Si parla di un taglio nella sanità di 1 o 2 miliardi. C’è una bella differenza.
«Abbiamo concluso l’analisi dei costi standard e si prevedono diversi miliardi di risparmio. Il ministro Lorenzin sta scrivendo il nuovo Patto della Salute e i risultati si avranno anche nel breve periodo».
Serviranno anche per gli 80 euro?
«Sì. La mia idea è che le Regioni dovrebbero essere orgogliose di rimettere i soldi in tasca ai loro cittadini riducendo le addizionali Irpef. Ne avranno un vantaggio politico. La maggiore efficienza si tradurrà in 1,5 miliardi di tagli nel 2015. Sono tagli non al sistema sanitario ma realizzati con il recupero di funzionalità. Le Regioni che sono già efficienti non devono temere nulla dalla spending. Le altre sì. Con loro useremo il bisturi, per restare in argomento. Non possiamo rimanere con settori della Pubblica amministrazione dove si pensa che la propria inefficienza verrà comunque pagata da altri. E le Regioni che faranno più progressi avranno l’impegno dello Stato ad aumentare i fondi comunitari per gli investimenti».
La minoranza del Pd annuncia battaglia sulle riforme e soprattutto sulla legge elettorale. È finita la tregua?
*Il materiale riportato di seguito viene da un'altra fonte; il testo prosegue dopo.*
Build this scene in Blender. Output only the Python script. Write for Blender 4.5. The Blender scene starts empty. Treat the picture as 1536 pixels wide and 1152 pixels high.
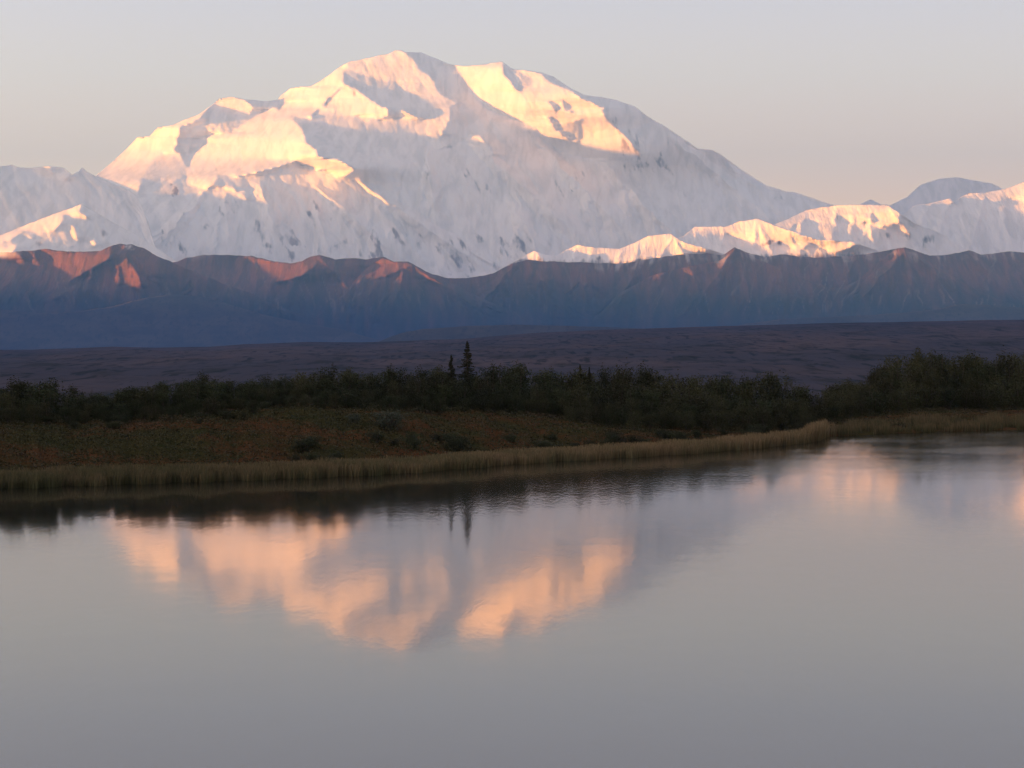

«Esistono opinioni differenti. La sinistra però ha perso le sue sfide per dividersi e guardarsi l’ombelico. Io ricordo la lezione dei grandi socialisti italiani come Camillo Prampolini: uniti si è tutto, divisi si è nulla. È giusto discutere, è folle riportare indietro il Pd ai contrasti intorno all’Ulivo e a Prodi».
Bersani dice che sono cambiati i rapporti di forza e non ci si può far imporre l’Italicum da Berlusconi. Non ha ragione?
«Non è così. Sarei molto più prudente nel dire facciamo da soli. Il centrodestra fece da solo con il Porcellum e ci siamo tenuti una norma incostituzionale per otto anni. Non è la legge migliore del mondo, ma nella scrittura delle regole il dialogo con l’opposizione è indispensabile».
La minoranza vuole tornare maggioranza.
«Auguri. È un’ambizione lecita quando si è sconfitti. L’ha avuta anche Renzi. L’importante è che non venga scalfita l’unità rispetto ai problemi del Paese, come fece Matteo durante la campagna elettorale. Forse il contributo di idee la minoranza poteva darlo in un giorno diverso dalla presentazione delle candidature per le Europee. Ma è più un problema di opportunità che di sostanza.